The village did in fact levy its 1992-1993 village tax on the village portion of the 1991 town assessment roll. After the levy occurred, the town assessor realized that he had failed to enter alternative veterans exemptions (RPTL, § 458-a) on the village tax roll. {2}  Clearly, pursuant to section 1402(3), the copy of the 1991 town roll excerpt the town assessor gave to the village for its 1992-1993 tax levy purposes should have been modified to include the exemptions (8 Op.Counsel SBEA No. 16).

This is a problem which can and should be rectified administratively in accordance with the correction of errors procedures in title 3 of Article 5 of the RPTL. The incorrect entry of assessed value on an assessment or tax roll due to the failure of an assessor to act on a partial exemption is a “clerical error” (RPTL, § 550(2)(c)), which is correctable for three years after the tax levy (RPTL, § 556(l)(a)). That is what occurred here: the town assessor failed to act on any alternative veterans exemptions for village tax purposes. {3}

There was also a perceived problem concerning some senior citizens exemptions (RPTL, § 467). Apparently, some people did not qualify for the exemption as of March 1, 1991, although these owners were qualified by January 1, 1992. For example, some of the property owners may have initially satisfied the two-year length of ownership requirement (RPTL, § 467(3)(b)) between those two dates. Others may have attained age 65 between the two dates. {4}

Nevertheless, these taxpayers were not qualified for 1992-1993 village tax purposes, because, as noted above, the town taxable status date controls for purposes of a non-assessing unit village. Therefore, on March 1, 1991, the applicable taxable status date for the town’s 1991 assessment roll, these taxpayers were not yet entitled to the exemption. Their status on the 1991 town roll became the basis of the village tax roll for 1992-1993. Accordingly, the fact that these property owners did not receive the exemption for 1992-1993 village tax purposes was correct exemption administration.

October 14, 1992


{1}  Since most towns with a March 1 taxable status date file their final assessment rolls on or before July 1 (RPTL, § 516(1)), most non-assessing unit villages (with June 1 fiscal years) levy their village taxes on town assessment rolls completed in the preceding calendar year.
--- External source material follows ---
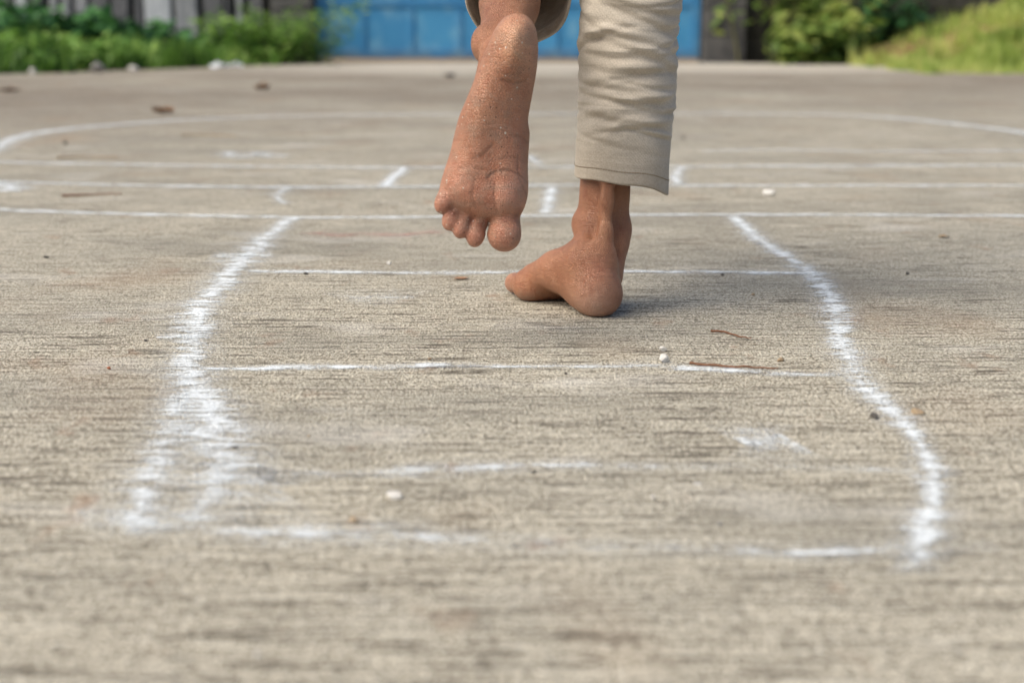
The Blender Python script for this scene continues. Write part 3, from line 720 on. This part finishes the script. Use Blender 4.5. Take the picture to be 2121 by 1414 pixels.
def dead_leaf(px,py,wpx,label,mat=M_dry,hh=0.35):
    g=G(px,py); r=wpx*0.5*g.y/FPX; V=[];F=[]; n=13;m=7; sd_=random.random()*50
    for i in range(n):
        u=-1+2*i/(n-1); wd=(1-abs(u)**1.8)*0.45+0.02
        for j in range(m):
            v=-1+2*j/(m-1)
            V.append((u*r,v*wd*r*1.6,r*hh*(0.15+0.8*v*v*wd*2+0.35*u*u)+r*min(hh,1)*0.5*mn.noise(Vector((u*2+sd_,v*2,0)))))
        if i:
            for j in range(m-1): a=(i-1)*m+j; F.append((a,a+1,a+m+1,a+m))
    V=np.array(V); V[:,2]-=V[:,2].min()-0.001
    o=mesh_obj('dead_leaf',V,F,mat); o.location=(g.x,g.y,0); o.rotation_euler=(0,0,random.uniform(-.5,.5)); tag(o,label,'leaf'); return o
dead_leaf(338,236,48,'curled brown dead leaf on the far chalk arc at left',hh=0.6)
dead_leaf(543,187,34,'curled brown dead leaf on the dirty far concrete, left of the lifted foot',hh=0.8)
dead_leaf(1954,494,26,'small tan dead leaf right of the right side chalk line',M_tan,0.4)
dead_leaf(955,578,34,'flat reddish bit of dead leaf beside the toes of the planted foot',mat_simple('reddish_leaf',(0.30,0.17,0.10),(0.36,0.22,0.13),100),0.06)
dead_leaf(20,190,50,'brown dead leaf on the dirty concrete at the far left edge',hh=0.3)
def litter(px,py,wpx,label):
    g=G(px,py); r=wpx*0.5*g.y/FPX; V=[];F=[]; n=15; sd_=random.random()*90
    for i in range(n):
        for j in range(n):
            u,v=-1+2*i/(n-1),-1+2*j/(n-1)
            V.append((u*r+r*.3*mn.noise(Vector((u*2,v*2,sd_))),v*r*.8,r*0.8*max(0.05,0.6+mn.noise(Vector((u*1.7+sd_,v*1.7,3)))*1.2)*(1-0.6*max(abs(u),abs(v)))))
            if i and j: a=(i-1)*n+j-1; F.append((a,a+1,a+n+1,a+n))
    o=mesh_obj('litter',V,F,M_trash,smooth=False); o.location=(g.x,g.y,0.003); tag(o,label,'litter')
litter(455,142,36,'crumpled white scrap of litter at the edge of the weeds, left one of two')
litter(490,140,28,'crumpled white scrap of litter at the edge of the weeds, right one of two')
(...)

{2}  The error occurred because, in 1991, the town did not authorize the alternative veterans exemption for town tax purposes, but the village did. That is, when the alternative veterans exemption was first enacted (L.1984, c.525), counties, cities, towns and villages were given the option to adopt local laws to provide that the exemption would not be allowed for purposes of that municipality’s tax. Such local law had to be adopted no later than 90 days before the taxable status date next occurring on or after December 31, 1984 (RPTL, § 458-a(4)(a)). Here, the town opted out; the village did not.
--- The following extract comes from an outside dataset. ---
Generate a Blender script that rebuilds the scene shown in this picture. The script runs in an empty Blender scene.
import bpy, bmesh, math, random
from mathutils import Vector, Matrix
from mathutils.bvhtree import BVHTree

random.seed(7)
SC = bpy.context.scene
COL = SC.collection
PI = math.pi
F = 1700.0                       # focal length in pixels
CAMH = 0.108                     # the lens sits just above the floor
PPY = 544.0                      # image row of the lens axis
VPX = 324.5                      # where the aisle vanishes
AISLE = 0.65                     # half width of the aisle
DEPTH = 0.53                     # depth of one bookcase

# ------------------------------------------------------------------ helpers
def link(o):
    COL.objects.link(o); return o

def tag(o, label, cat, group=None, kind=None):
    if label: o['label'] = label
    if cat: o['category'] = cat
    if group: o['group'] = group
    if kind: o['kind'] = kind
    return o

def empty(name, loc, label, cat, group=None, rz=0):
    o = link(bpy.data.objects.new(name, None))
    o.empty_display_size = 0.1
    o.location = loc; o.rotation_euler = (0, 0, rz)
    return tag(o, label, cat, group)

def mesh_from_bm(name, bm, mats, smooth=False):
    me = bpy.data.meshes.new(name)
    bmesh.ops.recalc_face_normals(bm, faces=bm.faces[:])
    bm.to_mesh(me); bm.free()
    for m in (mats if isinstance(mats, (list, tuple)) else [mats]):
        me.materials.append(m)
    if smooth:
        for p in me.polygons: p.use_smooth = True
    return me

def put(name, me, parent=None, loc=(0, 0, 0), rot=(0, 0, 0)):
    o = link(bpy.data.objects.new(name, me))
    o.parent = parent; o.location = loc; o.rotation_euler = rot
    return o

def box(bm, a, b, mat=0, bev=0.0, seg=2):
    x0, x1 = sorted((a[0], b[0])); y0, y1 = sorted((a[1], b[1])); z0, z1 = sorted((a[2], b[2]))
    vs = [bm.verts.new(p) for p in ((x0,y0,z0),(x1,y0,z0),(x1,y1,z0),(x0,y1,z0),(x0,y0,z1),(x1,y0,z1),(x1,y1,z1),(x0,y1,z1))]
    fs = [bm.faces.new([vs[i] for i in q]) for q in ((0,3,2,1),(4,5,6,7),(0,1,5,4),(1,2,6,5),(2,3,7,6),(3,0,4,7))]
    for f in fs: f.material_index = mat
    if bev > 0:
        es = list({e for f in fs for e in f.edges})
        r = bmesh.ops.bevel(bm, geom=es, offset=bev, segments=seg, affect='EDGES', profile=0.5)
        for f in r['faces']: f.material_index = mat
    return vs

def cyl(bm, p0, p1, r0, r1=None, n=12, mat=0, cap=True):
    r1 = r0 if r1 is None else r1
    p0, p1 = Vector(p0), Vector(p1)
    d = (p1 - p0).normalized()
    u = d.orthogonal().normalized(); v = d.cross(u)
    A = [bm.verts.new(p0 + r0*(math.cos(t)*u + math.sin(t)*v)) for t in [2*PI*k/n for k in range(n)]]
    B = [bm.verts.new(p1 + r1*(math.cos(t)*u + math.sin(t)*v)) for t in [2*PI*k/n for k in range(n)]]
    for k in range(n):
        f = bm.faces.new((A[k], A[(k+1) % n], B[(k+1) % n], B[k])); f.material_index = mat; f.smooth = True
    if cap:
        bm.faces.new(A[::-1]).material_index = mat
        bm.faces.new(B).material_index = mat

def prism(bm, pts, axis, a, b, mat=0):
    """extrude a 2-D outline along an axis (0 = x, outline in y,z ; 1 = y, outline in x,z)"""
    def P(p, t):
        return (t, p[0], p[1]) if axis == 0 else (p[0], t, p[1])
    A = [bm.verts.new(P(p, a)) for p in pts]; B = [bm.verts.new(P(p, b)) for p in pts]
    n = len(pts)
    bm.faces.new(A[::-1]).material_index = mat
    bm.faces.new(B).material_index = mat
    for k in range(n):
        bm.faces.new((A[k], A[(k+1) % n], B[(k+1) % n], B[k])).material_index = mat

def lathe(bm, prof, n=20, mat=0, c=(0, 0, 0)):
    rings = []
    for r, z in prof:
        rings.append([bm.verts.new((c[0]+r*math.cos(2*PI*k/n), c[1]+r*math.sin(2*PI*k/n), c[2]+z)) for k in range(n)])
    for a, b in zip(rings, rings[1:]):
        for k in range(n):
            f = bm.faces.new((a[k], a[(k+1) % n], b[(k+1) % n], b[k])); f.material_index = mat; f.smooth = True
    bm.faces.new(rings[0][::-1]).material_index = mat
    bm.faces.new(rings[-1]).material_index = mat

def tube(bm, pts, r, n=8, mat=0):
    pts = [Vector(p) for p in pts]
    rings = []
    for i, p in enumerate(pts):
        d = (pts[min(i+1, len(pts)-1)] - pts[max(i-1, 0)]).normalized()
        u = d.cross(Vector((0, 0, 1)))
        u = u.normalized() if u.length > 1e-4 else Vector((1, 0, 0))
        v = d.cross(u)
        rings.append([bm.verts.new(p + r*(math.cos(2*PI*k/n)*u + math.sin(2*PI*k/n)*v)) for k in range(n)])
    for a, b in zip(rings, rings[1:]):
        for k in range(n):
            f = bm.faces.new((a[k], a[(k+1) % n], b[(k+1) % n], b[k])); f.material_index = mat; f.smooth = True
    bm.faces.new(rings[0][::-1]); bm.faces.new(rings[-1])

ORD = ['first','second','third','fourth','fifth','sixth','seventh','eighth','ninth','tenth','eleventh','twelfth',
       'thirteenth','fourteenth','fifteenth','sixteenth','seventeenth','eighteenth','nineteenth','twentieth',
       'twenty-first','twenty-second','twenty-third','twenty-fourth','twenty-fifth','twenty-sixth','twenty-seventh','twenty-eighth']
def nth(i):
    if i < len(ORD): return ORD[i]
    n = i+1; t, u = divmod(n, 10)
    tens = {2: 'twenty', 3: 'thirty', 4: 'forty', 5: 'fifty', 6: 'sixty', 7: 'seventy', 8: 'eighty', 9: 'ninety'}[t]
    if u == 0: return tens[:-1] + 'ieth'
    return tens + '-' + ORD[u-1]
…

{3}  We distinguish the situation where an assessor considers an application for an exemption but then denies the same. There, the taxpayer’s remedy is to seek administrative and (if necessary) judicial review of the assessor’s denial of exempt status. For non-assessing unit villages, administrative review is obtainable from the town board of assessment review.
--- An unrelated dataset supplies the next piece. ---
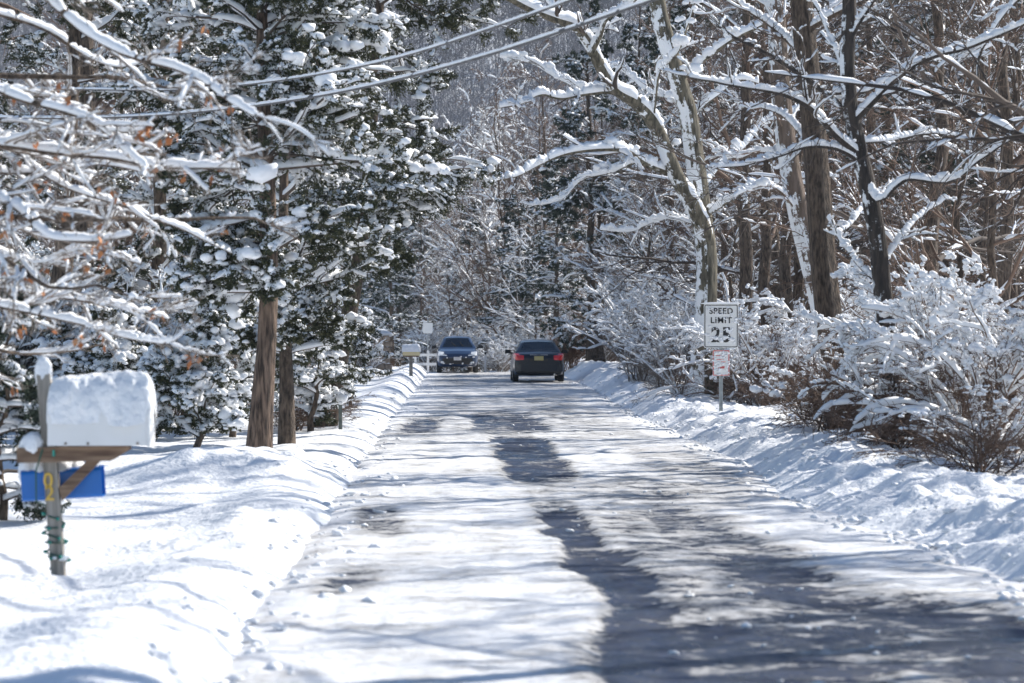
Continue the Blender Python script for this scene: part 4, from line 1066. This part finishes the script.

{4}  Note that section 467(5) of the RPTL now authorizes those municipal corporations which pant the senior citizens exemption to provide that “any person otherwise qualifying under this section shall not be denied the exemption under this section if he becomes sixty-five years of age after the appropriate taxable status date and on or before December thirty-first of the same year.” The village in question has not elected that option.